Camping regained popularity after the Second World War as mobility increased and families started to take holidays. Prudish hoteliers also did their bit for camping. Young unmarrieds might not have been allowed to share a room in guesthouses, but there was nothing to stop them snuggling up together under canvas. This ooh-er-missus angle was reflected in the 1969 film Carry On Camping.

Barbara Windsor hiding her modesty is the classic image of English camping, but the subject's best artistic treatment is Mike Leigh's 1976 play for television, Nuts in May. Keith and Candice-Marie Pratt are making an expedition to Dorset. Keith is a martinet – every camping holiday has one of these – and is determined to find the ultimate idyll of peace. Candice-Marie is more easygoing and can't see the problem with locations that Keith keeps rejecting.

Leigh catches the itchiness of camping – and I don't mean the midge bites. Campers, like children seeking gold at the end of a rainbow, are destined ever to hanker for something. They always suspect things might have been just a little more perfect. We should have put the tent there. We should have brought the spare Calor gas cylinder. I told you to remind me before we left home.

In the case of Keith Pratt, it is the intrusion of 1970s music and attitudes on his ideal of a more innocent, bucolic England. He wants to spend his camping holiday singing folk music and enjoying nature. This keeps being shattered by noisy campsite neighbours who listen to pop music. Camping has a groovier side these days, thanks chiefly to rock festivals. At Glastonbury, Ledbury's Big Chill, Reading and their ilk, camping is as much a part of the experience as the music or the mind-altering substances. In the days leading up to Glastonbury, you see hundreds of youngsters heading towards Somerset with their bedding rolls and their tightly packed tents and their expressions of gleaming excitement. A few days later you see the same crowds, but they have been transformed. In some ways they can look like a retreating army, muddied, crumpled and distinctly whiffy. But they have been through something. They have known communal discomfort. They have camped!
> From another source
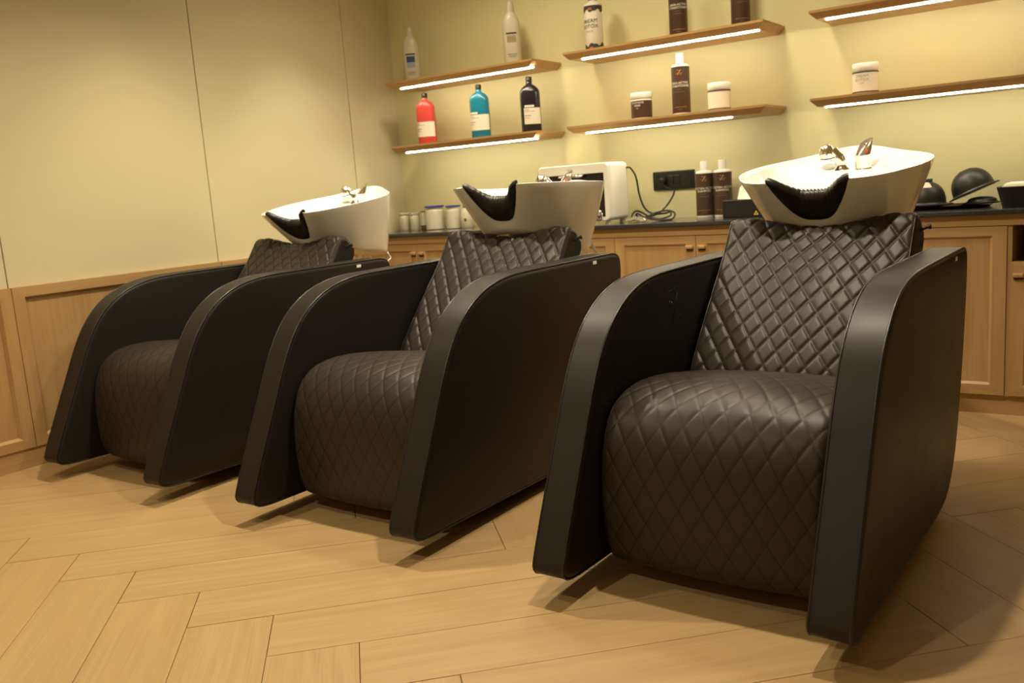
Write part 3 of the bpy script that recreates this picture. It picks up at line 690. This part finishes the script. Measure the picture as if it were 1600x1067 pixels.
# ---- ceramic basin
KR = [.276, .324, .298, .289, .282, .274, .304]
def rr_rim(th):
    th = (th+PI/2) % (2*PI)-PI/2
    fo = th if th <= PI/2 else PI-th
    k = [KR[1]]+KR+[KR[-2]]; s = (fo+PI/2)/(PI/6); i = min(5, max(0, int(s))); s -= i
    p0, p1, p2, p3 = k[i], k[i+1], k[i+2], k[i+3]
    return .5*(2*p1+(p2-p0)*s+(2*p0-5*p1+4*p2-p3)*s*s+(3*p1-p0-3*p2+p3)*s**3)
def sstep(a, b, x): t = min(1, max(0, (x-a)/(b-a))); return t*t*(3-2*t)
def rim_pt(th):
    r = rr_rim(th); x, y = r*math.cos(th), r*math.sin(th)
    ind = (1-sstep(.025, .105, abs(x))) if y < -.1 else 0
    y += .050*ind
    z = .020*math.exp(-(x/.13)**2)*sstep(.08, .24, y)
    z -= .046*ind**.8
    return Vector((x, y, z))
def low_pt(th):
    c, s = math.cos(th), math.sin(th); e = .86
    return Vector((.188*math.copysign(abs(c)**e, c), .012+.210*math.copysign(abs(s)**e, s), -.225-.072*s))
def outer_pt(th, t):
    a = rim_pt(th); b = low_pt(th); p = a.lerp(b, t); n = Vector((math.cos(th), math.sin(th), 0)); return p+n*(.004*math.sin(PI*min(1, t)))
def inner_pt(th, rho):
    a = rim_pt(th); r0 = .020
    x = (a.x-r0*math.cos(th))*rho; y = (a.y-r0*math.sin(th))*rho + .01*(1-rho)
    deck = sstep(.06, .13, y); Dp = .125*(1-deck)+.036*deck
    edge = 1-rho**(7 if y > .05 else 4.5)
    return Vector((x, y, a.z*rho**4 - Dp*edge - .004))
def basin(parent, yc, zc, tilt, dx=0):
    n = 112; TH = [2*PI*j/n for j in range(n)]
    rings = []
    rings.append([tuple(low_pt(a)*.80+Vector((0, .0, -.054))) for a in TH])
    rings.append([tuple(low_pt(a)*.96+Vector((0, 0, -.018))) for a in TH])
    for t in (1, .93, .8, .65, .5, .35, .2, .1, .04): rings.append([tuple(outer_pt(a, t)) for a in TH])
    for k in (.0, .35, .7, 1.0):     # rounded lip
        rings.append([tuple(rim_pt(a)+Vector((-math.cos(a), -math.sin(a), 0))*(.020*k*.9)+Vector((0, 0, .006*math.sin(PI*(.25+.75*k))))) for a in TH])
    for rho in (1.0, .985, .965, .94, .90, .85, .78, .7, .6, .5, .4, .3, .2, .1): rings.append([tuple(inner_pt(a, rho)) for a in TH])
    b = link('basin', smooth_me(loft('basin', rings), 60), 'basin', parent, (dx, yc, zc), (tilt, 0, 0))
    # neck rest draped over the front notch
    ths = [-PI/2+D(20.5)*k/26 for k in range(-26, 27)]
    rows = []
    for q in range(13):
        row = []
        for i, th in enumerate(ths):
            w1 = abs(th+PI/2)/D(20.5); hang = .74*math.sqrt(max(0, 1-w1**2.4))+.015
            rid = .0030*math.sin(i*2.2)*(1-w1**2)
            nrm = Vector((math.cos(th), math.sin(th), 0)); a = rim_pt(th)
            if q < 3:    # inside of the rim
                p = a - nrm*(.024-.002*q) + Vector((0, 0, -.026+.013*q))
            elif q < 6:
                k = (q-3)/2; p = a + nrm*(-.018+.026*k) + Vector((0, 0, .008+.006*math.sin(PI*k)+rid))
            else:
                k = (q-6)/6; p = outer_pt(th, hang*(.06+.94*k)) + nrm*(.013*math.sqrt(max(0, 1-k**2))*(1-.55*w1)+.0018) + nrm*(rid*max(0, 1-k/.6))
            if w1 > .8: p = p+Vector((math.copysign(.010, th+PI/2), .004, .006))*((w1-.8)/.2)
            row.append(tuple(p))
        rows.append(row)
    m_ = len(ths)
    link('neck_rest', smooth_me(fixn(mesh('neck_rest', [p for r in rows for p in r], [(i*m_+j, i*m_+j+1, (i+1)*m_+j+1, (i+1)*m_+j) for i in range(len(rows)-1) for j in range(m_-1)]))), 'neck', b)
    # mixer tap
    fx, fy, fz = .045, .170, -.040
    tap = join_me('faucet', [lathe('a', [(.031, 0), (.031, .005), (.026, .008), (.0255, .046), (.0258, .048), (.0258, .050)], 28)])
    link('faucet', smooth_me(xf(tap, Matrix.Translation((fx, fy, fz))), 40), 'chrome', b)
    rs = []
    for k in range(7):     # slanting lever cap
        h = .051+.022*k/6; rs.append([(.0255*math.cos(a)*(1-.03*k)+.0012*k, .0255*math.sin(a)*(1-.10*k)+.0030*k, h+(math.sin(a)*.5+.5)*.010*k/6*1.5+(math.cos(a)*.5+.5)*.016*k/6) for a in [2*PI*j/24 for j in range(24)]])
    link('faucet_lever', smooth_me(xf(loft('lever', rs), Matrix.Translation((fx, fy, fz))), 50), 'chrome', b)
    link('lever_tip', smooth_me(xf(tube('lever_tip', [(.008, .010, .076), (.015, .018, .084), (.022, .024, .088)], [.009, .007, .004], 10), Matrix.Translation((fx, fy, fz))), 50), 'chrome', b)
    link('temperature_dot', xf(lathe('dot', [(.006, 0), (.0055, .0012)], 14), Matrix.Translation((fx+.016, fy-.0185, fz+.062)) @ Matrix.Rotation(PI/2, 4, 'X') @ Matrix.Rotation(D(-40), 4, 'Y')), 'redprint', b)
    # hand shower resting in its holder
    hx, hy = -.030, .188
    link('shower_base', smooth_me(xf(lathe('b', [(.028, 0), (.028, .004), (.020, .010), (.013, .020), (.012, .026)], 24), Matrix.Translation((hx, hy, fz))), 40), 'chrome', b)
    link('shower_handle', smooth_me(tube('h', spline([(hx, hy, fz+.018), (hx-.002, hy-.002, fz+.030), (hx-.012, hy-.004, fz+.052), (hx-.028, hy-.006, fz+.070)], 5), [.013]*4+[.0185]*6+[.016]*6, 14)), 'chrome', b)
    hd = lathe('head', [(.026, -.012), (.026, -.004), (.025, .005), (.0225, .014), (.017, .023), (.007, .029)], 24)
    link('shower_head', smooth_me(xf(hd, Matrix.Translation((hx-.044, hy-.008, fz+.062)) @ Matrix.Rotation(D(8), 4, 'X')), 40), 'chrome', b)
    link('shower_face', smooth_me(xf(lathe('f', [(.0235, -.0165), (.0248, -.0125)], 24), Matrix.Translation((hx-.044, hy-.008, fz+.062)) @ Matrix.Rotation(D(8), 4, 'X')), 40), 'black', b)
    return b

def make_chair():
    c = empty('shampoo_chair', (0, 0, 0))
    arm(c, -(CW-AT)/2, False); arm(c, (CW-AT)/2, True)
    seat(c); backrest(c)
    # plinth and rear column that carry arms, seat and basin
    link('plinth', box_me('plinth', -.20, .20, .42, 1.10, 0, .055, .004, 1), 'black', c)
    link('column', box_me('column', -.13, .13, 1.16, 1.32 if False else 1.30, 0, .735, .006, 1), 'black', c)
    for s in (-1, 1): link('cross_bar', box_me('cross_bar', s*.14 if s > 0 else -.30, .30 if s > 0 else -.14, 1.175, 1.225, .10, .60, .004, 1), 'black', c)
    link('strut', smooth_me(tube('strut', [(.085, 1.52, .815), (.100, 1.58, .71), (.13, 1.36, .60), (.12, 1.28, .55)], .006, 8)), 'steel', c)
    lv = tube('recline_lever', spline([(.268, 1.100, .795), (.284, 1.106, .806), (.296, 1.112, .811), (.306, 1.116, .813)], 4), [.005]*10+[.008]*3, 10)
    link('recline_lever', smooth_me(lv), 'black', c)
    return c
def copy_tree(o, parent=None):
    k = o.copy(); COL.objects.link(k); k.parent = parent
    for ch in list(o.children): copy_tree(ch, k)
    return k
chairs = []
proto = make_chair()
spots = [(2.972, -2.590, -.6, 'black quilted leather shampoo chair nearest the camera, at the right', 1.279, 1.000, 7.9, -.008),
         (1.806, -2.555, 0, 'black quilted leather shampoo chair in the middle of the three', 1.271, 1.006, -1.8, .004),
         (.645, -2.560, 0, 'black quilted leather shampoo chair by the side wall, at the left', 1.294, 1.000, 7.9, .018)]
for i, (x, y, rz, lab_, yc, zc, tl, dx) in enumerate(spots):
    c = proto if i == 0 else copy_tree(proto)
    c.location = (x, y, 0); c.rotation_euler = (0, 0, D(rz)); tag(c, lab_, 'chair', 'row of shampoo chairs'); chairs.append(c)
bas = basin(chairs[0], spots[0][4], spots[0][5], D(spots[0][6]), spots[0][7])
for i in (1, 2):
    b = copy_tree(bas, chairs[i]); b.location = (spots[i][7], spots[i][4], spots[i][5]); b.rotation_euler = (D(spots[i][6]), 0, 0)
# embossed letter on the inner face of the near chair's left arm
la = chairs[0].children[0]
zs = []
for (u0, z0_), (u1, z1_) in (((.615, .682), (.690, .694)), ((.690, .694), (.640, .600)), ((.640, .600), (.705, .612)), ((.622, .640), (.630, .660)), ((.634, .638), (.642, .656))):
    zs.append(tube('z', [(AT/2+.0045, u0, z0_), (AT/2+.0045, u1, z1_)], .0011, 6))
link('embossed_logo', smooth_me(join_me('embossed_logo', zs)), 'leather', la)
Sir Alan Ayckbourn is obviously a sometimes camper. His play Living Together has the line, "I don't honestly think you can possibly share a small tent with someone's who's ebullient." The uninitiated may think of camping as an activity in which "happiness is compulsory". It is more complicated than that. Happiness is to be found, yes, in the expectation of the camping holiday. It may also be mined from nostalgia after the holiday, for the sizzle of breakfast bacon from the camp frying pan, the clink of metal poles, the sound of the tent's flanks rippling in some character-forming gale. Campsites are incomplete without at least one over-enthusiastic maniac who leaps out of his sleeping bag in the morning to run on the spot and or do star jumps, but they are the exception. Most campers have a very English melancholy streak. They know that comradeship flows from discomfort. If it isn't hurting, it isn't working.
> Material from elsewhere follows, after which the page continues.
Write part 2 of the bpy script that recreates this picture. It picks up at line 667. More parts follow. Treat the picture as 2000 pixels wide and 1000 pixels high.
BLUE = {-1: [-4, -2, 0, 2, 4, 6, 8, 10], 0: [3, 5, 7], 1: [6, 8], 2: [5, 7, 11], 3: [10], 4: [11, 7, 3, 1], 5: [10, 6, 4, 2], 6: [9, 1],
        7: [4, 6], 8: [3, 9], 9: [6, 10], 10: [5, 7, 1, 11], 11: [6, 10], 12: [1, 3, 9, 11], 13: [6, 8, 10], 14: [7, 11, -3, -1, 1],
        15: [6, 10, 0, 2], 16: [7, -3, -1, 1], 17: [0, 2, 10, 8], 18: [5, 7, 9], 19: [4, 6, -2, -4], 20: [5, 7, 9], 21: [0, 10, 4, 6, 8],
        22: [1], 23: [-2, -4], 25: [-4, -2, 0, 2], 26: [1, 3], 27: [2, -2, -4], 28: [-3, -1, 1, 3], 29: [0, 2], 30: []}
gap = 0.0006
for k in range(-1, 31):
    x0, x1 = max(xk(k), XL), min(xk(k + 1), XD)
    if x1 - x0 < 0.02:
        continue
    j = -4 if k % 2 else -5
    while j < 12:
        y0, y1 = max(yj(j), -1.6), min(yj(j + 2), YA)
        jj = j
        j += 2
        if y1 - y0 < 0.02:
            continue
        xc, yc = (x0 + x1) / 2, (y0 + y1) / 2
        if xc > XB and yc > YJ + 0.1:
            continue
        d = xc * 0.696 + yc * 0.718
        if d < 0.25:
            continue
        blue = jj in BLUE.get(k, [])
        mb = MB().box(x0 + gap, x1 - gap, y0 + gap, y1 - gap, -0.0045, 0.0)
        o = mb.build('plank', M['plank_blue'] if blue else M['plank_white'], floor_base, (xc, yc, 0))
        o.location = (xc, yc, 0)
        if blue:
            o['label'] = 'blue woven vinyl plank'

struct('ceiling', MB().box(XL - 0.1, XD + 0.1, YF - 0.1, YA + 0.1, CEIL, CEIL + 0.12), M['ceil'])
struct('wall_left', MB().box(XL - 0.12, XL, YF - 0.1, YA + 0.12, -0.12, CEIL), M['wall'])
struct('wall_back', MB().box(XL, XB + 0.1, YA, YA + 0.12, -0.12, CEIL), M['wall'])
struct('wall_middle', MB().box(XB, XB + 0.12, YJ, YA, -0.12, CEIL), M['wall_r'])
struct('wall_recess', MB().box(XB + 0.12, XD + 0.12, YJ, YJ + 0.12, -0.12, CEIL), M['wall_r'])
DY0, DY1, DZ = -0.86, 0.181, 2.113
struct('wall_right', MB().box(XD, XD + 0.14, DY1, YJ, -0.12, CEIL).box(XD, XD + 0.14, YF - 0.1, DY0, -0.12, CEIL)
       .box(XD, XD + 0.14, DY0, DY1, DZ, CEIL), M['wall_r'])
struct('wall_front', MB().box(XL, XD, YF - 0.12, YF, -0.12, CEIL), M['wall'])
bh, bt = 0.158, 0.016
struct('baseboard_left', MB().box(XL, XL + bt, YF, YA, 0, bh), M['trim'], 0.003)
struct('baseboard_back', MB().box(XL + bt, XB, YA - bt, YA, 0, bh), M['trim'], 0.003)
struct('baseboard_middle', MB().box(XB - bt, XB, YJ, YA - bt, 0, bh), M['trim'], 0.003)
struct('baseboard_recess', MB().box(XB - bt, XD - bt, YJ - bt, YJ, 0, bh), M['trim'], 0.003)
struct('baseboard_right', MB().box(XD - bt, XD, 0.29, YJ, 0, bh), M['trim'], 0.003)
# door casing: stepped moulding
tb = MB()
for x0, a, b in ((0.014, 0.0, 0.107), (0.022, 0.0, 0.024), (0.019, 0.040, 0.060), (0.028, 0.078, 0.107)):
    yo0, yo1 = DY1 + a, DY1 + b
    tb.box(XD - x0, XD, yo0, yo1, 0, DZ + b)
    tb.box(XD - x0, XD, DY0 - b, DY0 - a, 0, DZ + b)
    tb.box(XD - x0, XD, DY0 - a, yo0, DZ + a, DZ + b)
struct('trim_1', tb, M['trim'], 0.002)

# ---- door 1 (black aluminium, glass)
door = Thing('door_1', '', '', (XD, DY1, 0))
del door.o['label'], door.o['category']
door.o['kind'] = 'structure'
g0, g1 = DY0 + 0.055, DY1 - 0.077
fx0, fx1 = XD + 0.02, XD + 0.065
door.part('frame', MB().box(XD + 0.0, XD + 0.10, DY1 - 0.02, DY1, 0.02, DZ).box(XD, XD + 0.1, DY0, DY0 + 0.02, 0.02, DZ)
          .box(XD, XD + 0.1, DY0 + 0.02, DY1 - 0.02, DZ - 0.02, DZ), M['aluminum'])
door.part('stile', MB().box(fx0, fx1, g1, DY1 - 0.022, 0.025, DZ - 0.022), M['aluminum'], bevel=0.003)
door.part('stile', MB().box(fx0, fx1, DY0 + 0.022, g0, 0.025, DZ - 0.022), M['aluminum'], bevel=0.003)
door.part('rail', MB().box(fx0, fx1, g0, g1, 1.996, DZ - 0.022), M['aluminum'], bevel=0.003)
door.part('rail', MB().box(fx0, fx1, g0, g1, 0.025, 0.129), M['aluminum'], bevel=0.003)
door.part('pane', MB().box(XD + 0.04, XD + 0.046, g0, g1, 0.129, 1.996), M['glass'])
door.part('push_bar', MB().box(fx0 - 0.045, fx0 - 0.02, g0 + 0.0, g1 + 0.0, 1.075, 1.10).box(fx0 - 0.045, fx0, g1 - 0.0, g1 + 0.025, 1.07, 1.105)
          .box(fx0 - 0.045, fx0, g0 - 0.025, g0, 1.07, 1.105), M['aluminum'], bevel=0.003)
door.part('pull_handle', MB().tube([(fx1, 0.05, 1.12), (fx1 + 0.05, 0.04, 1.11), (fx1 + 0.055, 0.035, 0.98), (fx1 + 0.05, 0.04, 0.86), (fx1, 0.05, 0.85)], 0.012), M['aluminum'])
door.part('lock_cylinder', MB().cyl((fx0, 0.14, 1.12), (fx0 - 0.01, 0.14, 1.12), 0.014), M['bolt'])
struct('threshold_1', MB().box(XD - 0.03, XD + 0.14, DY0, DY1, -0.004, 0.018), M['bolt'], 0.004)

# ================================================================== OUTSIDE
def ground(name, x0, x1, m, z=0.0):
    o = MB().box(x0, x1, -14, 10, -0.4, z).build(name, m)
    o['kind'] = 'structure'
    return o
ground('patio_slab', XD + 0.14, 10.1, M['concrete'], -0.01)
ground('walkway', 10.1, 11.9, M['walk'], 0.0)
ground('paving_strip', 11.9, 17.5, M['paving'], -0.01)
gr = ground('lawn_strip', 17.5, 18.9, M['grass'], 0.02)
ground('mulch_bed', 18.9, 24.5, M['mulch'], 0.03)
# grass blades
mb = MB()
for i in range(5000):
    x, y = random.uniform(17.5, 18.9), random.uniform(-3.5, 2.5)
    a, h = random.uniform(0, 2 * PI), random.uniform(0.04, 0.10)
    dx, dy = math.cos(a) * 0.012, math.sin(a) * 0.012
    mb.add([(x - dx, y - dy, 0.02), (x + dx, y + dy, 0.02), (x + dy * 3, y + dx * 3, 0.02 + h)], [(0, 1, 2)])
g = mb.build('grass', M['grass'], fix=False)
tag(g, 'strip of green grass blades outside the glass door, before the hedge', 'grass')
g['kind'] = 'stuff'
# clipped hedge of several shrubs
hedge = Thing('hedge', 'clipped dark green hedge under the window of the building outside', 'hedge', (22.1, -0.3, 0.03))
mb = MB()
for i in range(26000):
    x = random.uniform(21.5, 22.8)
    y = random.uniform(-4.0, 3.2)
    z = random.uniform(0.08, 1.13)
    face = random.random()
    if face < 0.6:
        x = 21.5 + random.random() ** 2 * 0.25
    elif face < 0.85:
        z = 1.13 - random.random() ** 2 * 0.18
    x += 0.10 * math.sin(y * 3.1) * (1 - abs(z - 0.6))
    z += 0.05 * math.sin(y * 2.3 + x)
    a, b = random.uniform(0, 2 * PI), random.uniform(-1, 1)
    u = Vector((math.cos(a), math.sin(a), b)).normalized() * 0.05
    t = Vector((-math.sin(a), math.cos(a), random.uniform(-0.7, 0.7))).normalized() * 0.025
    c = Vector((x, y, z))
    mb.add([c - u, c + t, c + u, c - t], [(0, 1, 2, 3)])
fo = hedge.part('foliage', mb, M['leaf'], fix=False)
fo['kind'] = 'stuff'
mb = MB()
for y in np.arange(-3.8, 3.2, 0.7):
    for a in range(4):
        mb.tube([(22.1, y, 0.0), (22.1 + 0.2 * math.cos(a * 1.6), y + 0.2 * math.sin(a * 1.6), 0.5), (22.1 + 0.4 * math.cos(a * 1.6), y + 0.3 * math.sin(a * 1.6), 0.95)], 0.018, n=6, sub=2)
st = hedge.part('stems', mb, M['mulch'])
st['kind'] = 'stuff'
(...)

In the early 1970s, my parents used to drive us to the Costa del Sol every summer in a wheezing old Vauxhall and we would camp en route – a trickier proposition in those days. My dear father would grapple seemingly for hours with poles, guy ropes, groundsheets and straying toggles, saying "thang yew" with methodical determination as each section of wooden strut clicked into place, each butcher's hook sank into hard, continental soil. At the end, he would step back to say, "There, perfectly straightforward!", only for one of us to fall over a stay and wreck the masterpiece.
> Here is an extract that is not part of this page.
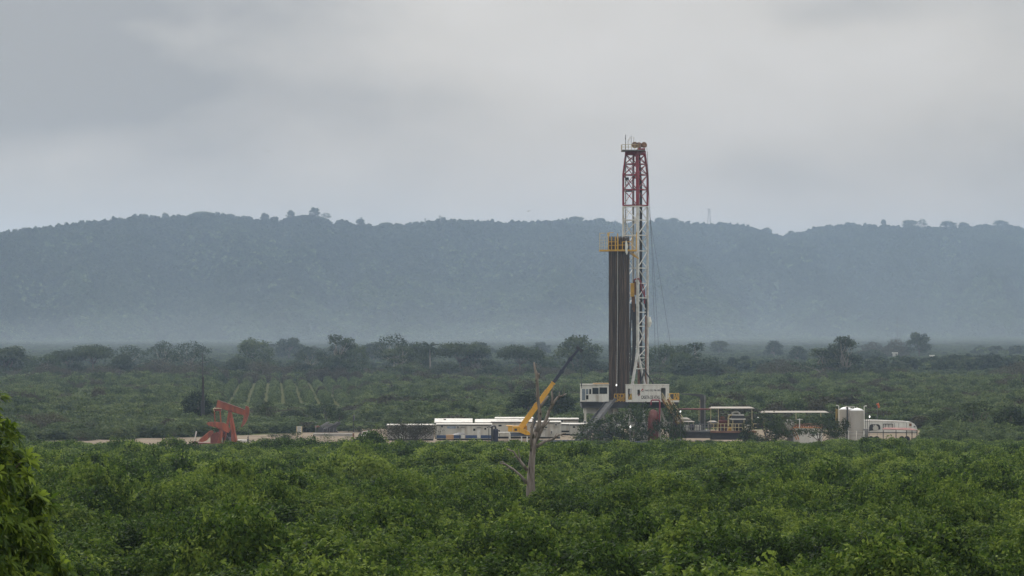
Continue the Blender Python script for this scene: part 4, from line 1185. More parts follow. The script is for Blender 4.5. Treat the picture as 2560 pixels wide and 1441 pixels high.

Most of us will have camping memories, many composed of the sound of plip-plop raindrops on the tent. Mine include cooking Vesta curry on a beach in Lesbos, and my first tent which had a separate groundsheet which allowed the rainwater to whoosh straight though the tent.

Last weekend, our 13-year-old son went kayaking on the Wye with a couple of other lads and their dad, a military man. They camped a night in Ross, with campfire porridge for brekker and a splash of freezing water on their faces. "How was the night?" I asked. "Freezing," said my son. "We didn't get much sleep and it was really uncomfortable." Would he like to go again? Not a second's hesitation. "You BET!"